Curtis began work on Quattro Noza in 1999 after he co-wrote and edited Derek Cianfrance’s film Brother Tied. "After we made Brother Tied," Curtis remembers, "it was hurtful for us because we couldn’t sell the movie because of the music rights." Although the experimental drama was acclaimed at festivals, the James Brown songs in the film were too expensive for interested distributors to pick up. Curtis moved back to Los Angeles and decided to make Quattro Noza based on his own experiences as an L.A. street racer. "Everyone I knew was scared when I said I wanted to make this movie and be the main stunt driver. My buddies and I were the first generation in 1989 – we were racing import cars, lowering them because the headers weren’t made yet. The cars from these years – 1990 to ’95 – are still the ultimate cars [for today’s street racers] because they’re not so computerized."

With a DV camera, Curtis hit the streets and found that the street-racing scene was as vibrant as ever. "I was researching all this myself, and I figured I’d bring in this kid, Robert Beaumont, who I knew from film school. He wasn’t an actor – he wanted to be a cinematographer – but I told him he had to star [as Quattro] in my movie. I’d bring him and Derek [as cinematographer] out once a month, telling them I was making a trailer. And I shot little by little."

 

Remembers Cianfrance, who joined the production as d.p., "Joey was a street racer growing up, and he found a new crop of street-racing kids, got them all excited about the film and just start shooting. August, ’99 was the first shoot. We had Quattro, and we went out to find Noza and Chato. There wasn’t really a script, just the basic idea of this street racer. So, we walked down Melrose looking for pretty girls. We found one who thought we were perverts. And then we found Brihanna [Hernandez] walking out of a store. She couldn’t speak a word of English, but we convinced her to do the movie and that night we filmed a scene with her having hot dogs with Quattro at Pink’s."

By January, 2000, Curtis had already amassed 60 hours of footage, but, he says, "I was destroying my health.

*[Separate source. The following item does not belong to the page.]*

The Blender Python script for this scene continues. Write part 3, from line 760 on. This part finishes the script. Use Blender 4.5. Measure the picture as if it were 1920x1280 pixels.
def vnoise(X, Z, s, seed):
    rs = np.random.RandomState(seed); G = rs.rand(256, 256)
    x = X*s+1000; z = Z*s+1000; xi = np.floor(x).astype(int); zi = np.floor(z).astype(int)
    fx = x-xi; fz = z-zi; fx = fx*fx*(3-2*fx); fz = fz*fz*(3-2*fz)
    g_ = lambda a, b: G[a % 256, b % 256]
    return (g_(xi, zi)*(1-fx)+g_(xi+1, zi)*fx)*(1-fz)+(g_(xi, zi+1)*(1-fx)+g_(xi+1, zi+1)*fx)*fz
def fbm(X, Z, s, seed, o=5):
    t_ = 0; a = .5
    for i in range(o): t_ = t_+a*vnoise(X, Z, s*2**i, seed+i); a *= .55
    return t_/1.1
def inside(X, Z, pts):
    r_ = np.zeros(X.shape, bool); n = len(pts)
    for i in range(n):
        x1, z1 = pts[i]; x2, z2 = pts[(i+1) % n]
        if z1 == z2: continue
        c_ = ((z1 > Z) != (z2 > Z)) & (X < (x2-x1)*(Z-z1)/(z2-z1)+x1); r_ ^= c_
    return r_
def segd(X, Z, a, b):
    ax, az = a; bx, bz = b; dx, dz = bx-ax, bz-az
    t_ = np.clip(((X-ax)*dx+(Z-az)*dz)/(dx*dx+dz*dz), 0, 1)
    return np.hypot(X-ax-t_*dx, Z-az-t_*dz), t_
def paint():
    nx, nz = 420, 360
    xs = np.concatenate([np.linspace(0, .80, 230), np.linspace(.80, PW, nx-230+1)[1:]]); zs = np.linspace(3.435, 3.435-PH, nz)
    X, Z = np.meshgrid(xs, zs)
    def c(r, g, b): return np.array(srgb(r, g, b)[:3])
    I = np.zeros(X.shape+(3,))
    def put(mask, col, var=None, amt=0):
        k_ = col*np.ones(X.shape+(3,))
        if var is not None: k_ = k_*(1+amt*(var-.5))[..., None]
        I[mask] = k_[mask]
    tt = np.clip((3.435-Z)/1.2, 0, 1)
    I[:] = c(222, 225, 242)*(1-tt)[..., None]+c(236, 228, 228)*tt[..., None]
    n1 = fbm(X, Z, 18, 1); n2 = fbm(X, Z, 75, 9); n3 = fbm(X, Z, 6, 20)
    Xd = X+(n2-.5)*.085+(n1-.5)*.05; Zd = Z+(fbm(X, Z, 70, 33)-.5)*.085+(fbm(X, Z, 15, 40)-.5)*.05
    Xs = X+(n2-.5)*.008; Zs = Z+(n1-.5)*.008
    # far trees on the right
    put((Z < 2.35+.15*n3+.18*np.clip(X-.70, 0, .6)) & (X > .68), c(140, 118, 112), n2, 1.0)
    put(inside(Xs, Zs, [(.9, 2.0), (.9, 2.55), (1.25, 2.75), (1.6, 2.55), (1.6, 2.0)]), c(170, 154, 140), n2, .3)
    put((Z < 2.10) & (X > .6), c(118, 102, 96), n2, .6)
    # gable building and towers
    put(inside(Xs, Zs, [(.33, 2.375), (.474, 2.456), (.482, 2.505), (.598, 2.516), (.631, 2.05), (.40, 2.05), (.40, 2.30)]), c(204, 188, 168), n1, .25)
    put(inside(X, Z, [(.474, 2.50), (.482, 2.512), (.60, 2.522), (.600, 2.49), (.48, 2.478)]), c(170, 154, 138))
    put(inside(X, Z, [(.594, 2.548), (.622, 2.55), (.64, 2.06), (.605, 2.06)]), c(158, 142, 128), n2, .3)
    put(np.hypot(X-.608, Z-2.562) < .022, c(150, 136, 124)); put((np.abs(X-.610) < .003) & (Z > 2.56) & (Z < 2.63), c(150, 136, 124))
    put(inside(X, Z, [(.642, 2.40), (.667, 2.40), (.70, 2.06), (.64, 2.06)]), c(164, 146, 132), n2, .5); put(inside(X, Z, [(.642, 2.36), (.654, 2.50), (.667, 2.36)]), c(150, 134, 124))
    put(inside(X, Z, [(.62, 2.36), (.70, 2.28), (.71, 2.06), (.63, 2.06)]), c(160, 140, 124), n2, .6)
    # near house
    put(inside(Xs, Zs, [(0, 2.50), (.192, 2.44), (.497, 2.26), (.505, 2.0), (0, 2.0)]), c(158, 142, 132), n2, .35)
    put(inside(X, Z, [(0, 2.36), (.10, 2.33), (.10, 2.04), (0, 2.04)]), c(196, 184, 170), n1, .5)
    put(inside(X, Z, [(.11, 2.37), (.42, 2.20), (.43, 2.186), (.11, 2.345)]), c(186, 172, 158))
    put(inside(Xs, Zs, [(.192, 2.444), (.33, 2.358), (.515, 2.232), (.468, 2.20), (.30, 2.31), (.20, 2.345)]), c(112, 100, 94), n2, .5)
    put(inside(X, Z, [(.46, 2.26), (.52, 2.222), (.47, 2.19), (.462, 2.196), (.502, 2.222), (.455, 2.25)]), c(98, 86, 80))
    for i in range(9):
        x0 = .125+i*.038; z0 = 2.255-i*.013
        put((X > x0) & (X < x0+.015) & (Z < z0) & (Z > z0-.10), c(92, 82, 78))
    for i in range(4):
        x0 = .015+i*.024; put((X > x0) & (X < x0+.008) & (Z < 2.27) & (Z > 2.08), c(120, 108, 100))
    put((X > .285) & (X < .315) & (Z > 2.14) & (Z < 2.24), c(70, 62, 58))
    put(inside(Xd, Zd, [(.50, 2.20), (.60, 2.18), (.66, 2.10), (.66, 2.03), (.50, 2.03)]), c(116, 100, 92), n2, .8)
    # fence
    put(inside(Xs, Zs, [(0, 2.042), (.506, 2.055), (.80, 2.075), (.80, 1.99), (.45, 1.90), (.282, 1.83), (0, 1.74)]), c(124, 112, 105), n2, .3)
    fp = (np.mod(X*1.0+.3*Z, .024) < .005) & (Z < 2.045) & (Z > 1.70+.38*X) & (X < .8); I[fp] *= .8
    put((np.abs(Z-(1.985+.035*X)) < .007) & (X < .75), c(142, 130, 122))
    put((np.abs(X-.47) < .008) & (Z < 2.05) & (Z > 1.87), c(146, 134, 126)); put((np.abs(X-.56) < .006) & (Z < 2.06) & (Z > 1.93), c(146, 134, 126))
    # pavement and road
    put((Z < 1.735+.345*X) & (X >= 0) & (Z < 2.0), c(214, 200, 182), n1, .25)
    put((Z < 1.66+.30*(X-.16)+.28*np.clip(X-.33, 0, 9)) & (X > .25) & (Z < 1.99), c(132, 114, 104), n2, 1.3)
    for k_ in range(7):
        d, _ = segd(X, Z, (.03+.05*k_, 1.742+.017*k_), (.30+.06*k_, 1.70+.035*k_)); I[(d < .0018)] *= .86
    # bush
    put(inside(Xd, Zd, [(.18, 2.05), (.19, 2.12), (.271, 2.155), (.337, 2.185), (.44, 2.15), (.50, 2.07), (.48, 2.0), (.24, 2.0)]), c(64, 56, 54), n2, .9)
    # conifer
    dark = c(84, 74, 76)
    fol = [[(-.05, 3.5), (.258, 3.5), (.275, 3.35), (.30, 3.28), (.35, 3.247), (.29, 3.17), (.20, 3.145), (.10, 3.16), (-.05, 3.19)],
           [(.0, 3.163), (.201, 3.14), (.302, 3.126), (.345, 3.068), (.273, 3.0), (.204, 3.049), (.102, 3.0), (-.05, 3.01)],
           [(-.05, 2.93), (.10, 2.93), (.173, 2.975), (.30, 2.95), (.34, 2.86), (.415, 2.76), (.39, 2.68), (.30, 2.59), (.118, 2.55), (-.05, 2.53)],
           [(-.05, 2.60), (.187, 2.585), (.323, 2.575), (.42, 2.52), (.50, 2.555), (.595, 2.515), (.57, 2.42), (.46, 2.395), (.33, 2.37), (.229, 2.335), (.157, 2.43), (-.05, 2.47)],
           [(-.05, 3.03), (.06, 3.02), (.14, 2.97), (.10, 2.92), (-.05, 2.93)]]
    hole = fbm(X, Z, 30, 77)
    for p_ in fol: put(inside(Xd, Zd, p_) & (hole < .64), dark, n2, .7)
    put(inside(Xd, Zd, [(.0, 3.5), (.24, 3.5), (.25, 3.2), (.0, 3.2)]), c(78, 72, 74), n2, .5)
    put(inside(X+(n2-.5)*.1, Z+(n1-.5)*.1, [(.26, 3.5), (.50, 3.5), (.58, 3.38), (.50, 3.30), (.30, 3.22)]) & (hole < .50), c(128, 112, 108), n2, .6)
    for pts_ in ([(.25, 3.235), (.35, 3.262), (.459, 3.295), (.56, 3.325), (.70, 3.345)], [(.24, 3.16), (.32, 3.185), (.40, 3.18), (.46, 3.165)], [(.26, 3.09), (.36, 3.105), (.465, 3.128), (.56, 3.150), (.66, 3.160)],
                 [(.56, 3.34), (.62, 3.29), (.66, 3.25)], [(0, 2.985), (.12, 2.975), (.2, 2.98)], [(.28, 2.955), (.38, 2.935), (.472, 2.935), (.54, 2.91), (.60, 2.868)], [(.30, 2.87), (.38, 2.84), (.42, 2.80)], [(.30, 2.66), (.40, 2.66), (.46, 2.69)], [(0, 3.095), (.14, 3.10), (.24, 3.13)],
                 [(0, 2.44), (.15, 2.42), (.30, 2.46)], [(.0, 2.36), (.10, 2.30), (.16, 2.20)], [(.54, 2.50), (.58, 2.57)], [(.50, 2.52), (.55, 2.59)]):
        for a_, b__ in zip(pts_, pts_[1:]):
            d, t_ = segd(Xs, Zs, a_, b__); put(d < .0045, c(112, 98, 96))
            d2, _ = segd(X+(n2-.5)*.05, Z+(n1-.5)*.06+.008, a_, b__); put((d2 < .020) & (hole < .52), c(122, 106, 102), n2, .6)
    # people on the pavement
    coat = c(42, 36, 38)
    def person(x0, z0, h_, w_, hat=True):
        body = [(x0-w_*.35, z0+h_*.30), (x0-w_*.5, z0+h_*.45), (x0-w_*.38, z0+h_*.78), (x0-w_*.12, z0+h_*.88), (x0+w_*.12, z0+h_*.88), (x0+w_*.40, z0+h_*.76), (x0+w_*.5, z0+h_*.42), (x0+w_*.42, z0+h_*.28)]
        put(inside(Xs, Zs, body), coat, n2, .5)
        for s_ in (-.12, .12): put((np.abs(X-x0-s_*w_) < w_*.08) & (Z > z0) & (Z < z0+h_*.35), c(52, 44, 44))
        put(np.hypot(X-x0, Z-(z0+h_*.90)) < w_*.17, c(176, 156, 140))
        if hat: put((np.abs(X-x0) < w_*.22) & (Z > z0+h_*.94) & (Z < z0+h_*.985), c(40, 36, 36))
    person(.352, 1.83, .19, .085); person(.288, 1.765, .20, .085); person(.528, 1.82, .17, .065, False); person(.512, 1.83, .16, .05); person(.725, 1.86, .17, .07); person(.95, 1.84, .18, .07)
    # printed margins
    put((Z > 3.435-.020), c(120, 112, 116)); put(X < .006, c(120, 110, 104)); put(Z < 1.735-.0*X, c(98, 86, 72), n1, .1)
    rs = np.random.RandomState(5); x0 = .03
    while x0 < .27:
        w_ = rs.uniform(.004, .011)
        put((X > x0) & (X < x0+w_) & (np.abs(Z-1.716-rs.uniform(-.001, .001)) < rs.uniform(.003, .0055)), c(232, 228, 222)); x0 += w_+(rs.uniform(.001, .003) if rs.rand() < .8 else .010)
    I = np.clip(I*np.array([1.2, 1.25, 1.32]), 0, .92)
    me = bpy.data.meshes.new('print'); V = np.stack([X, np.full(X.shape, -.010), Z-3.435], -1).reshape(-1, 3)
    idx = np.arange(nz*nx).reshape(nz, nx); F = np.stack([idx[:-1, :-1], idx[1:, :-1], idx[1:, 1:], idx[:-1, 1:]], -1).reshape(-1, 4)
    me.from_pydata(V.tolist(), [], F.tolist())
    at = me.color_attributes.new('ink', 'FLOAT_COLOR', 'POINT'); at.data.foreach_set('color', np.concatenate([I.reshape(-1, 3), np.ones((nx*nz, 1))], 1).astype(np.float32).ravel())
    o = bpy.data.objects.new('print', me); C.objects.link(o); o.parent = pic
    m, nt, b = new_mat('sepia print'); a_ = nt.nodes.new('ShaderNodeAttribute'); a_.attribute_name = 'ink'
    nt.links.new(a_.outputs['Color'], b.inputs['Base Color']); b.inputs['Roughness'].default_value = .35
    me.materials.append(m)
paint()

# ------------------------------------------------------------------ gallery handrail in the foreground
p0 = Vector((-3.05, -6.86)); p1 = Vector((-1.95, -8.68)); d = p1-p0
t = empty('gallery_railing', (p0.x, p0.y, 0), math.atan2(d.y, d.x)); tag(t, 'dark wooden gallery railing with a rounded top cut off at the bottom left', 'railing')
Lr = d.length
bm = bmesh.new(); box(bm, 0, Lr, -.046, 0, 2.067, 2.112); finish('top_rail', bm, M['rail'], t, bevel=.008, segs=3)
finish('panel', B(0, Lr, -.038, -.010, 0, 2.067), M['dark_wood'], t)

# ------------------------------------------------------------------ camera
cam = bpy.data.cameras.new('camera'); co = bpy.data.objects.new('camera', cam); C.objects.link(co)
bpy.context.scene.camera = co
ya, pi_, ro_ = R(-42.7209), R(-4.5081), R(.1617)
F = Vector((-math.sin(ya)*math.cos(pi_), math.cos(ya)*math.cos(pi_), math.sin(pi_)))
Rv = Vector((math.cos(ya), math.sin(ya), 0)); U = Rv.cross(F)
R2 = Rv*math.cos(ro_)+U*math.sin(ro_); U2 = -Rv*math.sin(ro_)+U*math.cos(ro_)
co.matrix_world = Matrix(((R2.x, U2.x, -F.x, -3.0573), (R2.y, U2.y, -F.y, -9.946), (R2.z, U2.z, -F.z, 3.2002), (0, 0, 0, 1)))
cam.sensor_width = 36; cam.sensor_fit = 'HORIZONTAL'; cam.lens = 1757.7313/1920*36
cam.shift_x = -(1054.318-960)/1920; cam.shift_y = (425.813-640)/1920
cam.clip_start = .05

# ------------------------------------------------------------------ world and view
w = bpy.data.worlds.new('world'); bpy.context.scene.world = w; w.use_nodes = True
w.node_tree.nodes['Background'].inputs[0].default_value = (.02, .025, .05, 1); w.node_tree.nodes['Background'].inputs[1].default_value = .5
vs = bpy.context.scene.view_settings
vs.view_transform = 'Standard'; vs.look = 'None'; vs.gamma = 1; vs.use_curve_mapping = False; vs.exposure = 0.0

I was working 24 hours a day, editing trailers for films like What Lies Beneath and saving up money." At that point, Curtis came to New York to do some editing work for creative agency Fountainhead Creative. "I made a deal with [Fountainhead President] Fredric King. If I came in late at night, bought my own hard drives, and cut something good, he’d support it. Nobody in Hollywood would do that for me."

A month later, Curtis had "a unique half hour." With Fountainhead now on board, Curtis embarked on a month of principal photography, which included one permitted night in which L.A. police let Curtis gather 300 racers to the streets for one of the main racing scenes. Then, extended reshoots occurred months later.

"My whole concept of filmmaking," states Curtis, "is that I need as much footage as I can get because I don’t know what I’ll ultimately use. I cut to see what’s real, what’s emotional. I’d use the script as a blueprint and then, like Sergio Leone did, I would rewrite the script based on the best stuff that I cut. And then I’d reshoot to get the pieces to make the scenes work." Cianfrance says that final footage tally was a whopping 300 hours.

Of the racing scenes, Cianfrance notes, "We mounted cameras on the cars and just hit ‘record.’ When you see a car going 135 on the highway, swerving around minivans, that is really happening. When you see a cop car pull someone over, or you see someone being punched in the face, that is all really happening."

To dwell on the racing sequences, however, is to shortchange the film’s elegant and poetic style. In a film world where action is cut in 12-frame increments, Curtis has edited his film with seemingly as many layered dissolves and superimpositions as hard cuts.

Of his aesthetic, Curtis says, "I used to write a lot of poetry in high school – I was really dramatic and romantic. And then I went to University of Colorado Film School, and my professors were Stan Brakhage and Phil Solomon, who showed me these experimental films. I realized that these films were like written poetry but on film. I’ve always loved Ben Hur and Sergio Leone, but I want to create characters and be able to see the poetry in their thoughts – to try to mesh narrative cinema with this almost surrealistic cinema."

Just three weeks before Sundance, Curtis has finished his final cut, is editing sound and testing digital projection systems. Based on the 250,000 users that have come to the film’s Web site, quattronoza.com, he’s confident it will find it’s audience. "This film was a struggle," he concludes. "God was always asking me, do you really want to make this movie?" And then he spins into another anecdote: "Three days before principal photography, [actor] Albert Hernandez winds up in L.A. county jail. Without him, I couldn’t make the movie, so I stayed there for three days petitioning until I got him out.

"And now," Curtis adds, "he’s back in jail again. He’s gonna miss Sundance. I don’t think my petitioning will work a second time."